Stephen Hawking, the physicist renowned for his work on the beginning of time, said last night he hoped that the collider would not find the Higgs boson - because that would make physics even more interesting. "I think it will be much more exciting if we don't find the Higgs. That will show something is wrong, and we need to think again. I have a bet of $100 that we won't find the Higgs," he said on British TV.

Inside the control room, there was a mood of last-minute scramble last night, as delicate systems were tweaked by some of the world's most educated physicists - by one estimate, half the world's astrophysicists are directly involved with this project, and the rest seemed to have arrived over the weekend, piled into the Spartan accommodations that house scientists at CERN, the European research centre that launched this project.
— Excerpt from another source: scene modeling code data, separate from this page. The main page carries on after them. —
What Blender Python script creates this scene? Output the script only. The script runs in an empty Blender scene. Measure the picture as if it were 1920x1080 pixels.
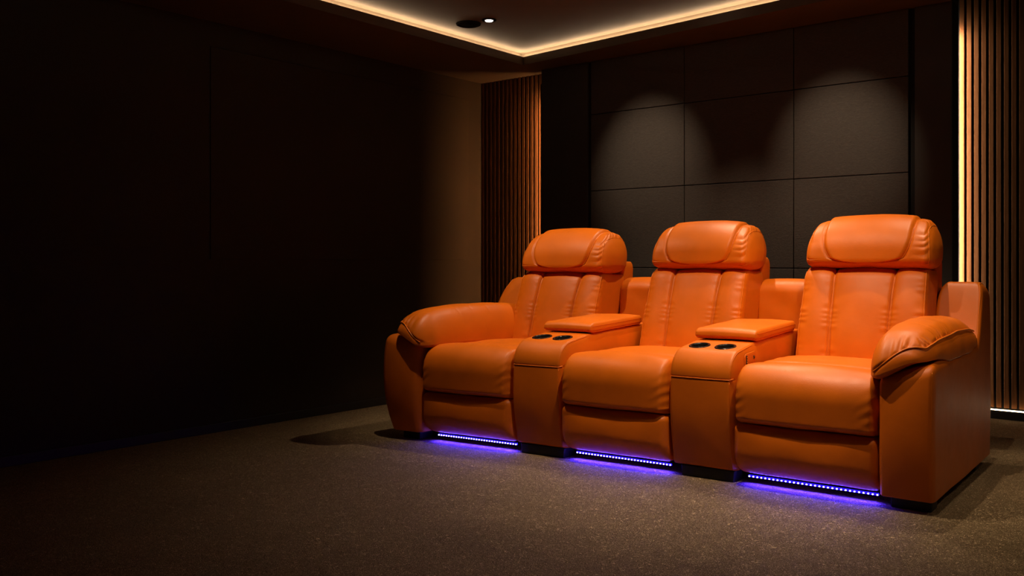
import bpy, math, random
import numpy as np

random.seed(7)
rng = np.random.default_rng(7)
PI = math.pi
scene = bpy.context.scene
COL = scene.collection

# ------------------------------------------------------------------ camera, world, exposure, lights
cam_data = bpy.data.cameras.new('camera')
cam = bpy.data.objects.new('camera', cam_data)
COL.objects.link(cam)
cam.location = (0, 0, 0.95)
cam.rotation_euler = (PI / 2, 0, math.atan2(0.632, 0.775))
cam_data.sensor_width = 36
cam_data.lens = 36 * 1704 / 1920
cam_data.shift_y = -49 / 1920
cam_data.clip_start = 0.05
scene.camera = cam

scene.view_settings.view_transform = 'Standard'
scene.view_settings.look = 'None'
scene.view_settings.gamma = 1
scene.view_settings.use_curve_mapping = False
scene.view_settings.exposure = 0.0

world = bpy.data.worlds.new('world')
scene.world = world
world.use_nodes = True
world.node_tree.nodes['Background'].inputs[0].default_value = (0.01, 0.008, 0.006, 1)
world.node_tree.nodes['Background'].inputs[1].default_value = 0.05


def spot(name, loc, target, power, size, blend, color=(1, 0.74, 0.50), radius=0.013):
    l = bpy.data.lights.new(name, 'SPOT')
    l.energy = power
    l.color = color
    l.spot_size = math.radians(size)
    l.spot_blend = blend
    l.shadow_soft_size = radius
    o = bpy.data.objects.new(name, l)
    COL.objects.link(o)
    o.location = loc
    d = np.array(target, float) - np.array(loc, float)
    o.rotation_euler = (math.atan2(math.hypot(d[0], d[1]), -d[2]), 0, math.atan2(d[1], d[0]) - PI / 2)
    return o


TRAY_Z = 2.40
LAMPS = [  # x/y, aim, watts, cone, blend : recessed ceiling downlights, the last one an added fill
    ((-3.546, 4.131), (-3.50, 4.40, 0), 4, 70, 1.0),
    ((-2.97, 3.93), (-2.97, 5.03, 1.56), 50, 40, 1.0),
    ((-1.78, 3.93), (-1.76, 5.03, 1.56), 50, 39, 1.0),
    ((-2.32, 4.48), (-2.28, 4.00, 0), 78, 94, 0.7),
    ((-1.22, 4.35), (-1.30, 3.75, 0), 58, 84, 0.7),
    ((-3.05, 3.16), (-3.12, 3.94, 0.75), 92, 68, 1.0),
    ((-1.68, 3.24), (-1.82, 3.72, 0.5), 140, 74, 1.0),
    ((-0.90, 3.20), (-1.24, 3.98, 0.75), 56, 64, 1.0),
    ((0.45, 3.60), (-0.95, 4.00, 0.45), 22, 42, 1.0),  # added fill lamp, brightens the outer side of the right arm
]
for i, (p, t, w, sz, bl) in enumerate(LAMPS):
    spot('downlight_beam', (p[0], p[1], TRAY_Z - 0.03), t, w, sz, bl)


# ------------------------------------------------------------------ materials
def new_mat(name):
    m = bpy.data.materials.new(name)
    m.use_nodes = True
    nt = m.node_tree
    return m, nt, nt.nodes['Principled BSDF']


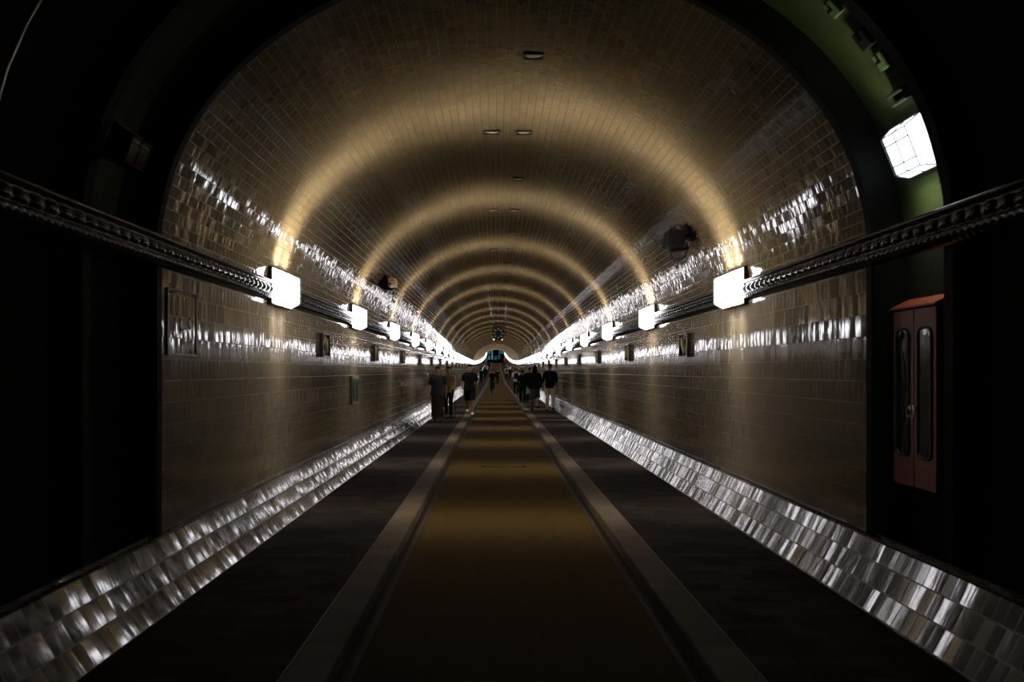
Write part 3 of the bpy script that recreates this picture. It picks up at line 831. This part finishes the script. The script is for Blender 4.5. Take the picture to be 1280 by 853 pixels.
def person(px, z, h_tot, label, facing=1, base=0., top='black', bottom='black', legs='long', sleeves=.5, hair='hairdark', longhair=False,
           shoes='shoe', sw=.35, arm=(-.3,.3), elbow=(.25,.25), group=None, build=1., x=None, floor_h=None, lean=0., bike=False, head_turn=0.):
    s = h_tot/1.75
    x = x if x is not None else CAMX + (px-619)/853*z
    y0 = (floor_h if floor_h is not None else 0.) + rise(z)
    root = empty('person', (x, z, y0), (0, 0, 0 if facing > 0 else PI))
    tag(root, label, 'person', group)
    # skeleton, facing +y
    hipz = .93
    legs_j = []
    for sd, a in ((-1, sw), (1, -sw)):
        hip = Vector((sd*.092*build, 0, hipz))
        if bike:
            ta = 1.15 if sd < 0 else .75; kb = -1.35 if sd < 0 else -.75
        else:
            ta = a; kb = -(.12 if a > 0 else .55*abs(a)/.35 + .05)
        knee = hip + rotx(Vector((0,0,-.44)), ta)
        ank = knee + rotx(Vector((0,0,-.42)), ta + kb)
        legs_j.append((sd, hip, knee, ank, ta + kb))
    low = min(j[3].z for j in legs_j) - .075
    dz = -low if not bike else 0.
    up = Vector((0, 0, dz))
    legs_j = [(sd, h+up, k+up, a+up, t) for sd, h, k, a, t in legs_j]
    LM = Matrix.Rotation(-lean, 3, 'X'); piv = Vector((0, 0, hipz)) + up
    def T(v): return piv + LM @ (Vector(v) - Vector((0,0,hipz)))
    arms_j = []
    for sd, sa, eb in ((-1, arm[0], elbow[0]), (1, arm[1], elbow[1])):
        sh = T((sd*.180*build, 0, 1.392))
        el = sh + rotx(Vector((sd*.055, 0, -.285)), sa)
        wr = el + rotx(Vector((sd*.0, 0, -.25)), sa + eb)
        arms_j.append((sd, sh, el, wr, sa + eb))
    def head_parts(bm, grow=0.):
        c = T((0, .015, 1.622))
        ellipsoid(bm, c + Vector((0,-.005,.02)), (.076+grow, .095+grow, .098+grow), None, 16, 10)
        ellipsoid(bm, c + Vector((0,.018,-.045)), (.056+grow, .068+grow, .068+grow), None, 14, 9)
    def torso(bm, g=0., lo=.86, hi=1.5):
        R = [(.86,.120,.085),(.93,.155,.105),(1.0,.155,.108),(1.08,.138,.098),(1.18,.145,.102),(1.28,.165,.112),(1.36,.172,.110),(1.42,.145,.090),(1.455,.104,.070),(1.49,.062,.058)]
        rr = [(T((0,0,h)), rx*build+g, ry*(build**.7)+g) for h, rx, ry in R if lo-.001 <= h <= hi]
        loft(bm, rr, 18)
    def shoulder(bm, sd, sh, g=0.): tube(bm, [T((sd*.06,0,1.425)), sh + Vector((-sd*.01,0,-.002)), sh + Vector((sd*.010,0,-.05))], [.050+g, .050+g, .046+g], 10)
    # ---- body, one surface
    bm = bmesh.new(); torso(bm)
    tube(bm, [T((0,0,1.46)), T((0,.012,1.56))], [.056,.050], 12); head_parts(bm)
    hc = T((0, .015, 1.622))
    tube(bm, [hc + Vector((0,.086,.015)), hc + Vector((0,.108,-.018)), hc + Vector((0,.092,-.028))], [.008,.014,.008], 8)     # nose
    tube(bm, [hc + Vector((-.022,.080,-.058)), hc + Vector((0,.088,-.056)), hc + Vector((.022,.080,-.058))], [.006,.009,.006], 6)  # mouth
    for sd in (-1, 1): ellipsoid(bm, hc + Vector((sd*.078,-.005,-.01)), (.012,.022,.032), None, 8, 6)
    for sd, hip, kn, an, t in legs_j:
        m1 = hip.lerp(kn, .5); m2 = kn.lerp(an, .35)
        tube(bm, [hip + Vector((0,0,.0)), m1, kn + Vector((0,0,.04)), kn, m2 + Vector((0,-.012,0)), an.lerp(kn,.12), an + Vector((0,0,-.02))], [.076*build,.070*build,.052,.050,.054,.037,.036], 12)
        tube(bm, [an + Vector((0,-.045,-.045)), an + Vector((0,.03,-.045)), an + Vector((0,.12,-.055)), an + Vector((0,.175,-.06))], [.030,.038,.036,.022], 10)
    for sd, sh, el, wr, t in arms_j:
        shoulder(bm, sd, sh)
        tube(bm, [sh, sh.lerp(el,.4), el, el.lerp(wr,.3), wr], [.050,.045,.037,.038,.027], 10)
        d = (wr-el).normalized(); inn = Vector((-sd, 0, 0)); fw = inn.cross(d).normalized()
        if fw.y < 0: fw = -fw
        # palm: flattened, fingers fanned along fw
        for q in (-.024,-.008,.008,.024): tube(bm, [wr + fw*q*.5, wr + d*.045 + fw*q, wr + d*.09 + fw*q], [.016,.0135,.011], 8)
        for q, ln in ((-.030,.058),(-.010,.072),(.010,.078),(.030,.070)):
            b0 = wr + d*.085 + fw*q; b1 = b0 + d*ln*.5 + inn*.006; b2 = b0 + d*ln*.9 + inn*.026
            tube(bm, [b0, b1, b2], [.0095,.0088,.007], 6)
        t0 = wr + d*.02 + fw*.022; tube(bm, [t0, t0 + fw*.026 + d*.028, t0 + fw*.034 + d*.062 + inn*.012], [.013,.011,.008], 6)
    vox = .0075 if z < 30 else (.012 if z < 60 else .018)
    b = obj('body', bm, SKIN, root); remesh(b, vox)
    # eyes as small dark parts
    if z < 30:
        for sd in (-1, 1):
            bm = bmesh.new(); ellipsoid(bm, hc + Vector((sd*.030,.083,.008)), (.012,.007,.006), None, 8, 6); obj('eye', bm, CL['hairdark'], root)
    # ---- hair
    bm = bmesh.new()
    ellipsoid(bm, hc + Vector((0,-.014,.050)), (.084,.099,.084), None, 16, 10)
    if longhair:
        loft(bm, [(hc + Vector((0,-.045,.03)), .088,.068), (hc + Vector((0,-.065,-.08)), .098,.062), (hc + Vector((0,-.085,-.20)), .105,.055), (hc + Vector((0,-.10,-.30)), .085,.04), (hc + Vector((0,-.10,-.36)), .04,.02)], 14)
    hb = obj('hair', bm, CL[hair], root); remesh(hb, vox*1.2)
    # ---- top with sleeves
    g = .020
    bm = bmesh.new()
    R = [(.84,.200,.142),(.93,.192,.136),(1.0,.180,.128),(1.08,.160,.116),(1.18,.165,.118),(1.28,.182,.128),(1.36,.182,.122),(1.42,.152,.102),(1.455,.116,.084),(1.482,.076,.068)]
    loft(bm, [(T((0,0,h)), rx*build, ry*(build**.7)) for h, rx, ry in R], 18)
    for sd, sh, el, wr, t in arms_j:
        if sleeves > 0:
            shoulder(bm, sd, sh, .016)
            P_ = [sh, sh.lerp(el, .5)]; Rr = [.066, .061]
            if sleeves <= .5: P_ += [sh.lerp(el, min(1, sleeves*1.6))]; Rr += [.058]
            else: P_ += [el, el.lerp(wr, .5), el.lerp(wr, .96)]; Rr += [.053,.048,.038]
            tube(bm, P_, Rr, 12)
        else: tube(bm, [T((sd*.08,0,1.41)), sh.lerp(T((sd*.08,0,1.41)), .25)], [.066,.060], 10)
    t_ = obj('top', bm, CL[top], root); remesh(t_, vox*1.2)
    # ---- bottom
    bm = bmesh.new()
    if legs == 'skirt' or legs == 'longskirt':
        hl_ = .46 if legs == 'skirt' else .16
        mid = (legs_j[0][2] + legs_j[1][2])*.5
        loft(bm, [(up + Vector((0,0,.98)), .155,.112), (up + Vector((0,0,.90)), .180,.135), (up + Vector((0,0,.75)), .195,.16), (Vector((0, mid.y*.4, hl_+.12)), .20,.18), (Vector((0, mid.y*.4, hl_)), .205,.185)], 18)
    else:
        loft(bm, [(up + Vector((0,0,.99)), .150*build,.108), (up + Vector((0,0,.92)), .172*build,.124), (up + Vector((0,0,.86)), .165*build,.118), (up + Vector((0,0,.82)), .12*build,.095)], 16)
        for sd, hip, kn, an, t in legs_j:
            w_ = .108*build
            if legs == 'shorts': tube(bm, [hip, hip.lerp(kn,.5), hip.lerp(kn,1.0)], [w_,.098*build,.088*build], 12)
            else: tube(bm, [hip, hip.lerp(kn,.5), kn, kn.lerp(an,.5), an + Vector((0,0,-.0))], [w_,.092*build,.074,.070,.064], 12)
    nm = {'skirt':'skirt','longskirt':'skirt','shorts':'shorts','long':'trousers'}[legs]
    o = obj(nm, bm, CL[bottom], root); remesh(o, vox*1.2)
    for sd, hip, kn, an, t in legs_j:
        bm = bmesh.new()
        tube(bm, [an + Vector((0,-.058,-.040)), an + Vector((0,-.02,-.036)), an + Vector((0,.04,-.040)), an + Vector((0,.12,-.050)), an + Vector((0,.19,-.056))], [.034,.046,.044,.040,.024], 10)
        tube(bm, [an + Vector((0,-.012,.02)), an + Vector((0,-.01,-.05))], [.042,.044], 10)
        o = obj('shoe', bm, CL[shoes], root); remesh(o, vox*1.2)
    root.scale = (s, s, s)
    return root, [(root.matrix_basis, arms_j, legs_j, T)]

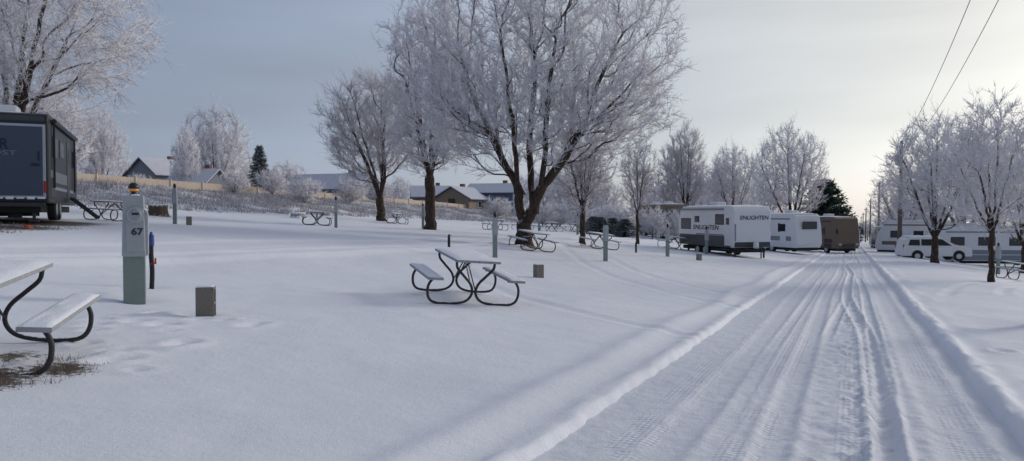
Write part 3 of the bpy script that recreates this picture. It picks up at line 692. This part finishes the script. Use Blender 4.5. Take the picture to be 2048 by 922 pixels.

Today they will watch, rapt, as a thin stream of hydrogen particles, stored in a canister no bigger than a fire extinguisher, is sent through a series of room-sized, block-sized and then field-sized particle accelerators over a period of seconds, until it is launched into an enormous 27-kilometre circular tunnel. There the particles will pass through a thick blue tube, surrounded by powerful superconducting magnets that are cooled with liquid helium, moving faster and faster, until it completes a circuit around the tunnel at a pace just under the speed of light.

If the particles complete their counterclockwise circuit around the track, the centre will then begin sending them in a clockwise direction. When that works, in perhaps a month's time, it will be time to begin sending particles both ways, until they collide with one another violently, 40 million times a second. The detectors will collect thousands of gigabytes of data every minute, to be stored on a vast array of computers.

At that point, the truly inspiring stuff will begin, as the patterns produced by the spewing particles begin to be analyzed by physicists around the world. "All we can do this week is calibrate our detectors and keep an open mind," said Hulya Guler, a young postdoctoral fellow with the University of Montreal and McGill, who arrived at the project last week. "The most important thing is to clear your mind so you don't expect anything in particular. You really have to be ready to see absolutely anything."